(Radio Iowa) – The red kettles are out for the annual holiday giving campaign for the Salvation Army. Spokesperson Tamyra Harrison says the Des Moines Salvation Army says they have volunteers out ringing bells across central Iowa. “We keep ringing that bell all the way through Christmas Eve. So we need a lot more bell ringers out there doing that. And we’re really hoping to raise quite a bit more money between now and Christmas Eve. Our goal is one-point-two million,” Harrison says. Harrison says she hears the same thing about the need for more volunteers from her colleagues across the state.
“I never hear anybody say, ‘Oh, we’ve got plenty. Could you go over to this corps?’ It just doesn’t happen,” she says. “I wish it did. I wish that was a problem that we had to deal with. But it’s not.” She says some areas do better than others at filling all their shifts of volunteers needed at the kettles. ” The size of the area can certainly depend on, you know, how many are filled. But you know, like with here in the central Iowa area that we cover, we’ve got 58 different kettle locations, six days a week, and, you know, 10 hours a day.

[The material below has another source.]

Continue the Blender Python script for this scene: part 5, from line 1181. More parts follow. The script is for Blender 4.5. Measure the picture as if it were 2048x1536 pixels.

That’s a lot of shifts to fill in. And last year, we only filled 38 percent of those shifts,” she says. You can go to registertoring.com (register to ring.com) and get signed up.
“If they do have all their bell ringer shifts filled, if you go to volunteer, there’s always some other way that you can help,” she says. “There’s always something you can do to help those in need, in the community that you know you can lend a helping hand to.” Harrison has done shifts ringing the bell and says “I seem to think and feel when I’m out there that it’s the people that you would think might be struggling themselves that tend to give more, or that are more likely to stop and give because they’ve been there and they want to help somebody else, you know, they want to help the next person, or they understand what you know somebody’s going through,” she says.
Harrison says she hopes everyone will remember that any one of us is one disaster, one event, one something in our lives away from needing that extra hand ourselves “You know, we may need that someday, and so being there for others in our community, our friends, our neighbors, You know our fellow Iowans, when they’re needing that help is just so important, and that’s who we are as Iowans. And you know, we need to, we need to do that,” Harrison says. Harrison says the Christmas campaign raises the funds to help the Salvation Army provide services to people across the state all through the year.